Let $$f(x,y)= \begin{cases} 1,&\mbox{ if $x$ is rational}\\2y,&\mbox{ if $x$ is irrational.} \end{cases} $$
Show that $$\int_0^1dx\int_0^1f(x,y)dy=1$$
But that
$$\int_0^1dy\int_0^1f(x,y)dx$$
Fails to exist.
My approach : I couldn't manage to build a good approach here to be honest, but I think f(x,y)=1 if x is rational is not continuous that's why the second integral does not exist. But I also couldn't evaluate the first integral, any hints?

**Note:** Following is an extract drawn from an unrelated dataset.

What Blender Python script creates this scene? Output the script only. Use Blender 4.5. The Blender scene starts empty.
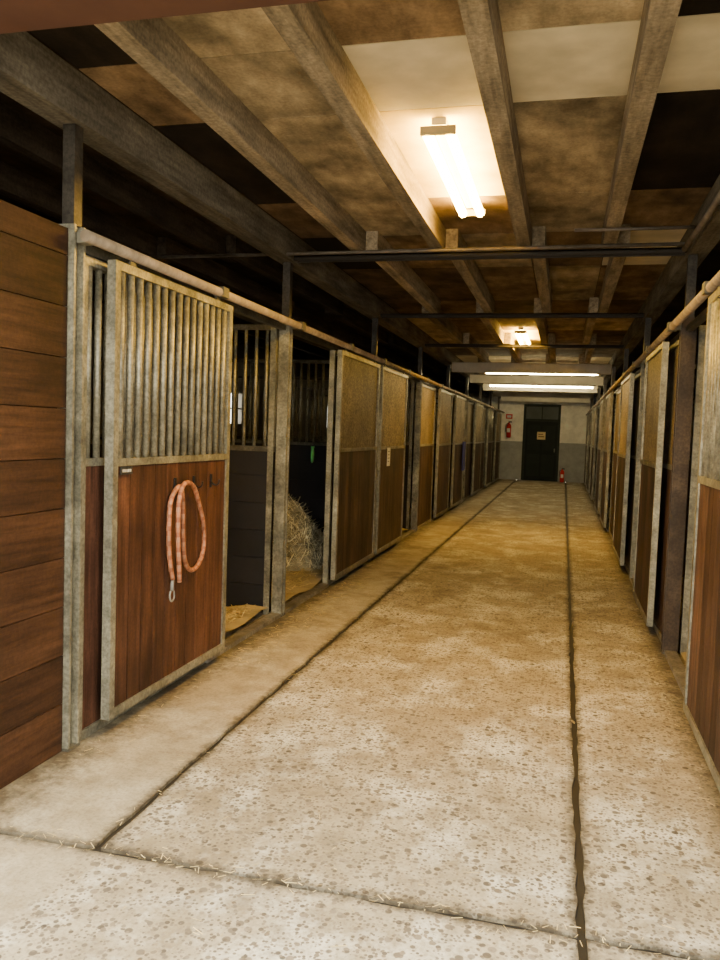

Let's consider the first integral,
$$\int_0^1 \left( \int_0^1 f(x,y) dy\right) dx. \tag{1}$$
The inner integral is $$ \int_0^1 f(x,y) dy.$$ If $x$ is a rational number, then this is $$ \int_0^1 1 dy = 1.$$ If $x$ is irrational, then this integral is $$ \int_0^1 2y dy = y^2 \bigg|_0^1 = 1.$$ So the inner integral is always $1$. Thus we can rewrite $(1)$ as $$ \int_0^1 1 dx = 1.$$
Let us now consider the second integral, $$ \int_0^1 \left( \int_0^1 f(x,y) dx \right) dy. \tag{2}$$ We must consider the inner integral again. The inner integral is $$ \int_0^1 f(x,y) dx.$$ If $y$ is any number other than $\frac{1}{2}$, then this integral is not integrable. In short, as the rationals and irrationals are each dense in $[0,1]$, any upper sum partition of $[0,1]$ will yield a very different area estimate compared to any lower sum partition of $[0,1]$.

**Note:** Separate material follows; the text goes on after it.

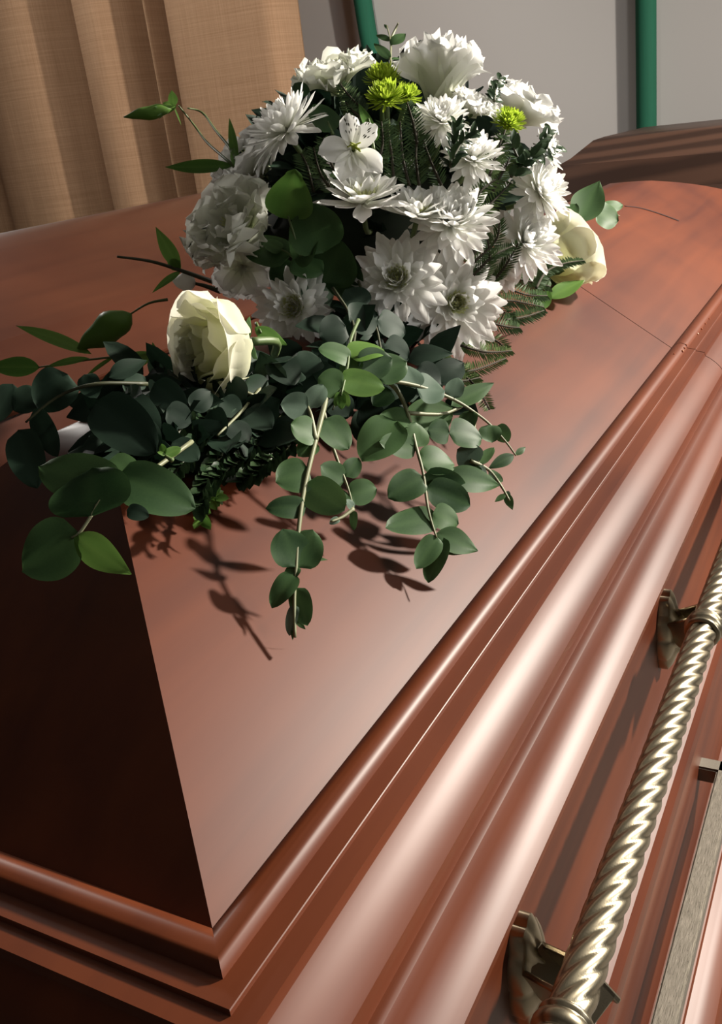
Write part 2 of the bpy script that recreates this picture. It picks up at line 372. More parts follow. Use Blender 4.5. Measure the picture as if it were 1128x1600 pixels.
def bracket(yc, parent):
    cy, cz, xw = yc, -.592, -.195
    bm = bmesh.new()
    # scalloped shell plate: radial lobes, domed, fluted
    nr, na = 9, 96; rings = []
    for i in range(nr + 1):
        t = i / nr; ring = []
        for k in range(na):
            a = 2 * math.pi * k / na
            lob = 1 + .11 * abs(math.cos(4.5 * a)) ** .6 - .06
            up = 1 + .12 * max(0, math.sin(a)) ** 2
            r = .0265 * t * lob * up
            hgt = .0075 + .0065 * (1 - t ** 3) * (1 - .16 * (abs(math.sin(4.5 * a)) ** 3) * min(1, 2 * t)) 
            hgt += .003 * max(0, math.cos((t - .45) * 14)) * (1 if .25 < t < .7 else 0)
            if i == nr: hgt = .0070
            ring.append(bm.verts.new(Vector((xw * K + hgt, cy * K + r * .60 * math.cos(a), 1.2 + cz * K + r * 1.25 * math.sin(a)))))
        rings.append(ring)
    rings.append([bm.verts.new(Vector((xw * K - .001, v.co.y, v.co.z))) for v in rings[-1]])
    for a, b in zip(rings[:-1], rings[1:]):
        for k in range(na):
            if (a[k].co - a[(k + 1) % na].co).length < 1e-7: 
                continue
            bm.faces.new((a[k], b[k], b[(k + 1) % na], a[(k + 1) % na]))
    bmesh.ops.remove_doubles(bm, verts=bm.verts, dist=1e-6)
    bmesh.ops.recalc_face_normals(bm, faces=bm.faces)
    pl = link('bracket_plate', bm, BRASS, parent, sharp=50)
    bm = bmesh.new()   # fork arm: two cheeks, a top bridge and a back web
    x0, x1 = xw * K + .008, XH * K + .001
    a0, a1 = Vector((x0, cy * K, 1.2 + (cz + .012) * K)), Vector((x1, (cy - .045) * K, 1.2 + (ZH - .004) * K))
    d = (a1 - a0); ln = d.length; d.normalize(); s = Vector((0, 1, 0)); s = (s - d * s.dot(d)).normalized(); up = d.cross(s); 
    if up.z < 0: up = -up
    rm = Matrix((d, s, up)).transposed()
    for sg in (-1, 1): box(bm, (a0 + a1) / 2 + s * sg * .0085 - up * .006, (ln, .0032, .024), rm)
    box(bm, a0 + d * .006 - up * .004, (.010, .018, .024), rm)
    box(bm, a1 - d * .004 - up * .006, (.008, .020, .018), rm)
    bmesh.ops.bevel(bm, geom=bm.edges[:], offset=.0008, segments=1, affect='EDGES')
    link('bracket_arm', bm, BRASS, parent, sharp=40)
    bm = bmesh.new(); c = Vector((XH * K, (cy - .085) * K, 1.2 + ZH * K))
    ys = []; rs = []
    for j, (yy, rr) in enumerate([(-.0085, .0085), (-.0085, .0102), (-.0075, .0110), (-.006, .0112), (-.005, .0103), (-.004, .0103), (-.003, .0115), (-.001, .0121), (.001, .0121), (.003, .0115), (.004, .0103), (.005, .0103), (.006, .0112), (.0075, .0110), (.0085, .0102), (.0085, .0085)]):
        ys.append(c + Vector((0, yy, 0))); rs.append(rr * 1.14)
    rings = [[bm.verts.new(p + Vector((math.cos(2 * math.pi * k / 32) * r, 0, math.sin(2 * math.pi * k / 32) * r))) for k in range(32)] for p, r in zip(ys, rs)]
    for a, b in zip(rings[:-1], rings[1:]):
        for k in range(32): bm.faces.new((a[k], b[k], b[(k + 1) % 32], a[(k + 1) % 32]))
    bmesh.ops.recalc_face_normals(bm, faces=bm.faces)
    link('bracket_collar', bm, BRASS, parent, sharp=60)
bracket(.475, coffin); bracket(.985, coffin)

# trolley with worn steel hand rail
trol = empty('coffin_trolley', Vector((XC * K, 1.7 * K, 0)), 'worn grey metal trolley rail running along the lower side of the front coffin', 'trolley')
def sqtube(name, pts, s, m=STEEL):
    bm = bmesh.new()
    for a, b in zip(pts[:-1], pts[1:]):
        a, b = Vector(a), Vector(b); d = (b - a); l = d.length + s
        rot = d.to_track_quat('X', 'Z').to_matrix()
        box(bm, (a + b) / 2, (l, s, s), rot)
    bmesh.ops.bevel(bm, geom=bm.edges[:], offset=.0016, segments=2, affect='EDGES')
    return link(name, bm, m, trol, sharp=40)
XT, ZT = -.127, -.850
dd = ray(1122, 1207); yarm = ZT * dd.y / dd.z
sqtube('side_rail', [U(XT, yarm, ZT), U(XT, .10, ZT)], .0165)
sqtube('side_rail_arm', [U(XT, yarm, ZT), U(-.158, yarm, ZT)], .0165)
zb = 1.2 - 1.09 * K
for x in (-.25, -1.02): sqtube('bed_rail', [U(x, .2, -1.112), U(x, 3.2, -1.112)], .03)
for y in (.6, 2.7): sqtube('cross_rail', [U(-.25, y, -1.112), U(-1.02, y, -1.112)], .03)
for x in (-.25, -1.02):
    for y in (.6, 2.7):
        p = U(x, y, -1.15); sqtube('leg', [p, Vector((p.x, p.y, .09))], .03)
        bm = bmesh.new(); tube(bm, [Vector((p.x - .012, p.y, .045)), Vector((p.x + .012, p.y, .045))], .045, 20); link('wheel', bm, STEMB, trol, sharp=40)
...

This function is essentially the Dirichlet Function, and it is a classical exercise to show that the Dirichlet Function is not integrable [See this answer on this site to a similar question for one explanation as to why $(2)$ is not integrable].

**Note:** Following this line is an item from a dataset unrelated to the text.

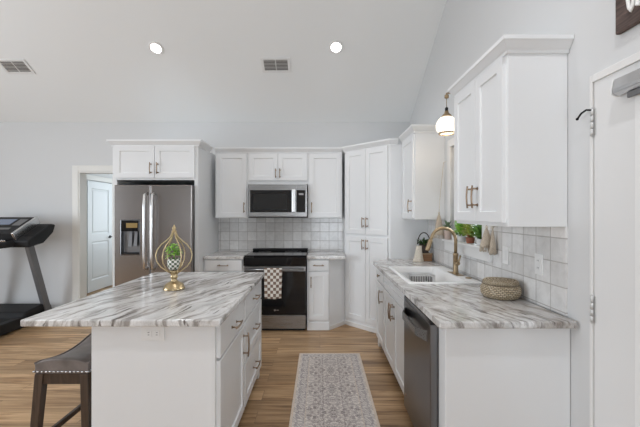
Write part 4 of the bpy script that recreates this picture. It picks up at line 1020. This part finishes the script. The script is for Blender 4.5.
for sx in (-1, 1):
    x0 = sx*(hw-0.01); x1 = sx*(hw-0.02)
    MB().hexa([(x0-0.028, -0.07, 0.05), (x0+0.028, -0.07, 0.05), (x0+0.028, 0.03, 0.05), (x0-0.028, 0.03, 0.05)], [(x1-0.028, -0.40, 1.12), (x1+0.028, -0.40, 1.12), (x1+0.028, -0.31, 1.14), (x1-0.028, -0.31, 1.14)]).build('upright', 'grey_metal', t, bevel=0.008, label='slanted grey upright')
# console housing: sloped panel, cup holder wings, hand bars
co = MB()
co.prism_x([(-0.58, 1.110), (-0.22, 1.305), (-0.14, 1.295), (-0.18, 1.190), (-0.34, 1.065), (-0.57, 1.025)], -0.585, 0.585)
cons = co.build('console', 'black_plastic', t, bevel=0.018, seg=3)
def on_con(u, lift=0.0):   # u 0..1 up the sloped face -> (y, z)
    y = -0.58+0.36*u; z = 1.110+0.195*u; return (y-0.476*lift, z+0.879*lift)
def con_panel(name, m_, xa, xb, u0, u1, l0, l1, bevel=0.004, label=None):
    q = MB(); a0, a1 = on_con(u0, l0), on_con(u1, l0); b0, b1 = on_con(u0, l1), on_con(u1, l1)
    q.hexa([(xa, a0[0], a0[1]), (xb, a0[0], a0[1]), (xb, a1[0], a1[1]), (xa, a1[0], a1[1])], [(xa, b0[0], b0[1]), (xb, b0[0], b0[1]), (xb, b1[0], b1[1]), (xa, b1[0], b1[1])])
    return q.build(name, m_, cons, bevel=bevel, label=label)
con_panel('display_panel', 'black_plastic', -0.40, 0.40, 0.04, 1.04, 0.0, 0.095, 0.01)
con_panel('panel_trim', 'silver', 0.401, 0.432, 0.02, 1.05, 0.0, 0.102, 0.006, 'silver edge strip')
con_panel('panel_trim', 'silver', -0.432, -0.401, 0.02, 1.05, 0.0, 0.102, 0.006, 'silver edge strip')
con_panel('screen', 'screen', 0.0, 0.22, 0.55, 0.88, 0.095, 0.098, 0.0, 'small bluish display')
con_panel('button_row', 'grey_metal', -0.14, 0.30, 0.26, 0.36, 0.095, 0.098, 0.0)
con_panel('button_row', 'grey_metal', -0.30, -0.08, 0.55, 0.80, 0.095, 0.097, 0.0)
con_panel('button_row', 'grey_metal', 0.26, 0.36, 0.50, 0.88, 0.095, 0.097, 0.0)
con_panel('cup_holder', 'black_rubber', 0.45, 0.56, 0.25, 0.85, -0.01, 0.003, 0.01)
con_panel('cup_holder', 'black_rubber', -0.56, -0.45, 0.25, 0.85, -0.01, 0.003, 0.01)
for sx in (-1, 1):
    m = MB(); m.tube([(sx*0.38, -0.36, 1.09), (sx*0.38, -0.50, 1.075), (sx*0.375, -0.72, 1.065), (sx*0.37, -0.78, 1.05)], [0.045, 0.042, 0.036, 0.03], 12); m.build('hand_bar', 'black_rubber', t)
m = MB(); m.tube([(-0.38, -0.56, 1.066), (0, -0.62, 1.07), (0.38, -0.56, 1.066)], 0.022, 10); m.build('cross_bar', 'black_rubber', t)
con_panel('pulse_grip', 'silver', 0.20, 0.33, -0.06, 0.0, 0.0, 0.02, 0.003, 'silver pulse grip')

# ------------------------------------------------------------------ roller blind and sign by the patio door
t = thing('roller_blind', 'grey roller blind cassette at the top of the patio door glass', 'blind', (XW, 1.46, 1.967)); L = 0.64
m = MB(); prof = [(-0.048, -0.012), (-0.040, 0.030), (-0.020, 0.038), (-0.0125, 0.038), (-0.0125, -0.037), (-0.030, -0.037), (-0.046, -0.028)]
a = [m.bm.verts.new((x, 0, z)) for x, z in prof]; b = [m.bm.verts.new((x, -L, z)) for x, z in prof]
m.bm.faces.new(a); m.bm.faces.new(list(reversed(b)))
for i in range(len(prof)): m.bm.faces.new((a[i], a[(i+1) % 7], b[(i+1) % 7], b[i]))
m.build('cassette', 'silver', t, bevel=0.003)
m = MB(); a = [m.bm.verts.new((x*1.03, 0.0005, z*1.04)) for x, z in prof]; b = [m.bm.verts.new((x*1.03, 0.008, z*1.04)) for x, z in prof]
m.bm.faces.new(a); m.bm.faces.new(list(reversed(b)))
for i in range(len(prof)): m.bm.faces.new((a[i], a[(i+1) % 7], b[(i+1) % 7], b[i]))
m.build('end_cap', 'white_plastic', t, bevel=0.002)
MB().box(-0.030, -0.018, -L+0.02, -0.05, -0.062, -0.038).build('bottom_bar', 'grey_metal', t, bevel=0.003)
t = thing('wall_sign', 'dark weathered wood sign with white script above the patio door', 'sign', (XW-0.0005, 1.475, 2.19)); L = 0.62; H = 0.36
MB().box(-0.022, 0, -L, 0, 0, H).build('board', 'sign_wood', t, bevel=0.006)
m = MB()
def stroke(pts): m.tube([(-0.0235, -y, z) for y, z in pts], [0.004]+[0.0075]*(len(pts)-2)+[0.004], 8)
stroke([(0.040, 0.30), (0.052, 0.20), (0.064, 0.12), (0.071, 0.075), (0.080, 0.058), (0.089, 0.075), (0.094, 0.13), (0.097, 0.20), (0.098, 0.30)])
stroke([(0.097, 0.20), (0.101, 0.12), (0.108, 0.066), (0.118, 0.060), (0.130, 0.085), (0.150, 0.16)])
stroke([(0.150, 0.16), (0.168, 0.215), (0.185, 0.205), (0.172, 0.165), (0.160, 0.13), (0.178, 0.10), (0.205, 0.115), (0.225, 0.15)])
m.build('script', 'white_paint', t, label='white brush script')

Since the inner integral in $(2)$ is not integrable, we have that this integral fails to exist.
The first integral exists because if we fix $x$ then the inner integrand can take either a value of $1$ or $2y$ and for both, the overall integral exists and comes out to be $1$. However for the second integral,it's inner integral can be thought of as an integration for rational indicator function,except in this case value is not $0$ when $x$ is irrational but $2y$, which doesn't exist (proved using density arguments).
P.S. Riemann integration is considered.